▶ [Challenge] Extract each record and reproduce it exactly.

┌────────

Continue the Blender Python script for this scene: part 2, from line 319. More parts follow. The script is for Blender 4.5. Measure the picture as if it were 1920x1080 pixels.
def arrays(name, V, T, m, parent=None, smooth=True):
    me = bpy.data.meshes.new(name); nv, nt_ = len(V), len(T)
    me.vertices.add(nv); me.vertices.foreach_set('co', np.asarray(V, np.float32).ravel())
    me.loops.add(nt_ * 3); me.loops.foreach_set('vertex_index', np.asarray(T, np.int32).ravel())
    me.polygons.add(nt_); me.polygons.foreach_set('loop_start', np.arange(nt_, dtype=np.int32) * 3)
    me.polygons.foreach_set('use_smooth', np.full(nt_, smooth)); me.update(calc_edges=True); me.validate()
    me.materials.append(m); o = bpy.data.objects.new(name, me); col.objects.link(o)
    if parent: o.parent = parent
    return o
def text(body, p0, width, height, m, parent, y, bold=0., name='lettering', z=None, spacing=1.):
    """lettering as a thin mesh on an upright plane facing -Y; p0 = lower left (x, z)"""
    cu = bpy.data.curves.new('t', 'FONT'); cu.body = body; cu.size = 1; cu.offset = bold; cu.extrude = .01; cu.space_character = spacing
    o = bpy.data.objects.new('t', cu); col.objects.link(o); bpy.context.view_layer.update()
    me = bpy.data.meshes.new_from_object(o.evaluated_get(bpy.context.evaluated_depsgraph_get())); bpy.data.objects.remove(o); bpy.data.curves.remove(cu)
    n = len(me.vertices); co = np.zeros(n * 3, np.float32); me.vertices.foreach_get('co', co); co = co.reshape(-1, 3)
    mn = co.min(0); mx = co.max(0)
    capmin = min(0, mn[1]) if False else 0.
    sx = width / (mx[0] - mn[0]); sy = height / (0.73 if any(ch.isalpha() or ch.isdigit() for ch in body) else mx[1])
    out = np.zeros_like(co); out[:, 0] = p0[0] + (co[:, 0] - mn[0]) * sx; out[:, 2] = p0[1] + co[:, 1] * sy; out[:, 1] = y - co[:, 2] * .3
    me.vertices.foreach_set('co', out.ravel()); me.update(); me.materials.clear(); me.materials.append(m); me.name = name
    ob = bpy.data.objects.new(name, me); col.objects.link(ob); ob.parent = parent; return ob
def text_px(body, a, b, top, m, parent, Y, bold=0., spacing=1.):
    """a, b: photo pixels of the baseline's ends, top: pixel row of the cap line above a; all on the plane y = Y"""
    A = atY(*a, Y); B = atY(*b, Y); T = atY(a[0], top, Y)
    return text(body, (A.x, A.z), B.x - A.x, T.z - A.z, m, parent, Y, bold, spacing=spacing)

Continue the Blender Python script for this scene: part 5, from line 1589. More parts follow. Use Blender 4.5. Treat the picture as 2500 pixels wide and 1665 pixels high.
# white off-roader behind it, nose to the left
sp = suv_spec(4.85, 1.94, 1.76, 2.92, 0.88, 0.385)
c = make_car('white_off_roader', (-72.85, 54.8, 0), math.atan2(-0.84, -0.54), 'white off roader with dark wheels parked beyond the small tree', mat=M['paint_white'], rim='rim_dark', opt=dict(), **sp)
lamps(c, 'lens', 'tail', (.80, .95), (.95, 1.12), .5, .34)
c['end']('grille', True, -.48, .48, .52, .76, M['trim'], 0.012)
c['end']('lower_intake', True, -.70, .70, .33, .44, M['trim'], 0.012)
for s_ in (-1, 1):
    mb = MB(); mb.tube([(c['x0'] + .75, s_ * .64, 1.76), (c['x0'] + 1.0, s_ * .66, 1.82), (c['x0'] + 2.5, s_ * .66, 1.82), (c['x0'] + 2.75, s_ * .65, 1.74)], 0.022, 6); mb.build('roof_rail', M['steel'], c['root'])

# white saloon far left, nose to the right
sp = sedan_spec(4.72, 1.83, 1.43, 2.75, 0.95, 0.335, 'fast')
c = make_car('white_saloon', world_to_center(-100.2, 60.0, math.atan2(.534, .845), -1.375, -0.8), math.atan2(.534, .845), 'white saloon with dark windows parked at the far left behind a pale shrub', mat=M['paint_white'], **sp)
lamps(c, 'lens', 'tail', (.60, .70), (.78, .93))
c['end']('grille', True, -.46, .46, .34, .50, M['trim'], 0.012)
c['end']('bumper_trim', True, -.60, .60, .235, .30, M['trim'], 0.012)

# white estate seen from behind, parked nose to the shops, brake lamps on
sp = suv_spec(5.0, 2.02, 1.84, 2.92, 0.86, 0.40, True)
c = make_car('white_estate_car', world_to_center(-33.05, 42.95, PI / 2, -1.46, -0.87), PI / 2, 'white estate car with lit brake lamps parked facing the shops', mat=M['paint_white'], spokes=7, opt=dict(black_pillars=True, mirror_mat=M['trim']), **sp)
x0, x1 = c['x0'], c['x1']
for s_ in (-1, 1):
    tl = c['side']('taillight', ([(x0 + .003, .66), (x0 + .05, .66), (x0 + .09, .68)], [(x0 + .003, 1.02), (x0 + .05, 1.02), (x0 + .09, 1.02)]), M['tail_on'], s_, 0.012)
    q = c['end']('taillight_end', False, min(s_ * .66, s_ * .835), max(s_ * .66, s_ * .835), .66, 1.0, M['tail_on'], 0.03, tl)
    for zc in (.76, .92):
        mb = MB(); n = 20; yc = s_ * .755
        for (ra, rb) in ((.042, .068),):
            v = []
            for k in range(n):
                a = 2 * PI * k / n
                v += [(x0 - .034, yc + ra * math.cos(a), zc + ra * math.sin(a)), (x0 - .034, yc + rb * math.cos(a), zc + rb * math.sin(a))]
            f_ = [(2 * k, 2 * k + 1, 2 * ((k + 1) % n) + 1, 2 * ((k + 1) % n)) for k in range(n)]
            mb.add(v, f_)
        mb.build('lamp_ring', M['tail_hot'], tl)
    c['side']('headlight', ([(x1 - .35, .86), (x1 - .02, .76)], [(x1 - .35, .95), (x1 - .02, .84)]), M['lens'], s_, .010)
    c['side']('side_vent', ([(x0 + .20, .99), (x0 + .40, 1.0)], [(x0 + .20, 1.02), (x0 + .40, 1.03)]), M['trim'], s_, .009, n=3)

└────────

▶ [Final result]
Continue the Blender Python script for this scene: part 2, from line 319. More parts follow. The script is for Blender 4.5. Measure the picture as if it were 1920x1080 pixels.
def arrays(name, V, T, m, parent=None, smooth=True):
    me = bpy.data.meshes.new(name); nv, nt_ = len(V), len(T)
    me.vertices.add(nv); me.vertices.foreach_set('co', np.asarray(V, np.float32).ravel())
    me.loops.add(nt_ * 3); me.loops.foreach_set('vertex_index', np.asarray(T, np.int32).ravel())
    me.polygons.add(nt_); me.polygons.foreach_set('loop_start', np.arange(nt_, dtype=np.int32) * 3)
    me.polygons.foreach_set('use_smooth', np.full(nt_, smooth)); me.update(calc_edges=True); me.validate()
    me.materials.append(m); o = bpy.data.objects.new(name, me); col.objects.link(o)
    if parent: o.parent = parent
    return o
def text(body, p0, width, height, m, parent, y, bold=0., name='lettering', z=None, spacing=1.):
    """lettering as a thin mesh on an upright plane facing -Y; p0 = lower left (x, z)"""
    cu = bpy.data.curves.new('t', 'FONT'); cu.body = body; cu.size = 1; cu.offset = bold; cu.extrude = .01; cu.space_character = spacing
    o = bpy.data.objects.new('t', cu); col.objects.link(o); bpy.context.view_layer.update()
    me = bpy.data.meshes.new_from_object(o.evaluated_get(bpy.context.evaluated_depsgraph_get())); bpy.data.objects.remove(o); bpy.data.curves.remove(cu)
    n = len(me.vertices); co = np.zeros(n * 3, np.float32); me.vertices.foreach_get('co', co); co = co.reshape(-1, 3)
    mn = co.min(0); mx = co.max(0)
    capmin = min(0, mn[1]) if False else 0.
    sx = width / (mx[0] - mn[0]); sy = height / (0.73 if any(ch.isalpha() or ch.isdigit() for ch in body) else mx[1])
    out = np.zeros_like(co); out[:, 0] = p0[0] + (co[:, 0] - mn[0]) * sx; out[:, 2] = p0[1] + co[:, 1] * sy; out[:, 1] = y - co[:, 2] * .3
    me.vertices.foreach_set('co', out.ravel()); me.update(); me.materials.clear(); me.materials.append(m); me.name = name
    ob = bpy.data.objects.new(name, me); col.objects.link(ob); ob.parent = parent; return ob
def text_px(body, a, b, top, m, parent, Y, bold=0., spacing=1.):
    """a, b: photo pixels of the baseline's ends, top: pixel row of the cap line above a; all on the plane y = Y"""
    A = atY(*a, Y); B = atY(*b, Y); T = atY(a[0], top, Y)
    return text(body, (A.x, A.z), B.x - A.x, T.z - A.z, m, parent, Y, bold, spacing=spacing)

Continue the Blender Python script for this scene: part 5, from line 1589. More parts follow. Use Blender 4.5. Treat the picture as 2500 pixels wide and 1665 pixels high.
# white off-roader behind it, nose to the left
sp = suv_spec(4.85, 1.94, 1.76, 2.92, 0.88, 0.385)
c = make_car('white_off_roader', (-72.85, 54.8, 0), math.atan2(-0.84, -0.54), 'white off roader with dark wheels parked beyond the small tree', mat=M['paint_white'], rim='rim_dark', opt=dict(), **sp)
lamps(c, 'lens', 'tail', (.80, .95), (.95, 1.12), .5, .34)
c['end']('grille', True, -.48, .48, .52, .76, M['trim'], 0.012)
c['end']('lower_intake', True, -.70, .70, .33, .44, M['trim'], 0.012)
for s_ in (-1, 1):
    mb = MB(); mb.tube([(c['x0'] + .75, s_ * .64, 1.76), (c['x0'] + 1.0, s_ * .66, 1.82), (c['x0'] + 2.5, s_ * .66, 1.82), (c['x0'] + 2.75, s_ * .65, 1.74)], 0.022, 6); mb.build('roof_rail', M['steel'], c['root'])

# white saloon far left, nose to the right
sp = sedan_spec(4.72, 1.83, 1.43, 2.75, 0.95, 0.335, 'fast')
c = make_car('white_saloon', world_to_center(-100.2, 60.0, math.atan2(.534, .845), -1.375, -0.8), math.atan2(.534, .845), 'white saloon with dark windows parked at the far left behind a pale shrub', mat=M['paint_white'], **sp)
lamps(c, 'lens', 'tail', (.60, .70), (.78, .93))
c['end']('grille', True, -.46, .46, .34, .50, M['trim'], 0.012)
c['end']('bumper_trim', True, -.60, .60, .235, .30, M['trim'], 0.012)

# white estate seen from behind, parked nose to the shops, brake lamps on
sp = suv_spec(5.0, 2.02, 1.84, 2.92, 0.86, 0.40, True)
c = make_car('white_estate_car', world_to_center(-33.05, 42.95, PI / 2, -1.46, -0.87), PI / 2, 'white estate car with lit brake lamps parked facing the shops', mat=M['paint_white'], spokes=7, opt=dict(black_pillars=True, mirror_mat=M['trim']), **sp)
x0, x1 = c['x0'], c['x1']
for s_ in (-1, 1):
    tl = c['side']('taillight', ([(x0 + .003, .66), (x0 + .05, .66), (x0 + .09, .68)], [(x0 + .003, 1.02), (x0 + .05, 1.02), (x0 + .09, 1.02)]), M['tail_on'], s_, 0.012)
    q = c['end']('taillight_end', False, min(s_ * .66, s_ * .835), max(s_ * .66, s_ * .835), .66, 1.0, M['tail_on'], 0.03, tl)
    for zc in (.76, .92):
        mb = MB(); n = 20; yc = s_ * .755
        for (ra, rb) in ((.042, .068),):
            v = []
            for k in range(n):
                a = 2 * PI * k / n
                v += [(x0 - .034, yc + ra * math.cos(a), zc + ra * math.sin(a)), (x0 - .034, yc + rb * math.cos(a), zc + rb * math.sin(a))]
            f_ = [(2 * k, 2 * k + 1, 2 * ((k + 1) % n) + 1, 2 * ((k + 1) % n)) for k in range(n)]
            mb.add(v, f_)
        mb.build('lamp_ring', M['tail_hot'], tl)
    c['side']('headlight', ([(x1 - .35, .86), (x1 - .02, .76)], [(x1 - .35, .95), (x1 - .02, .84)]), M['lens'], s_, .010)
    c['side']('side_vent', ([(x0 + .20, .99), (x0 + .40, 1.0)], [(x0 + .20, 1.02), (x0 + .40, 1.03)]), M['trim'], s_, .009, n=3)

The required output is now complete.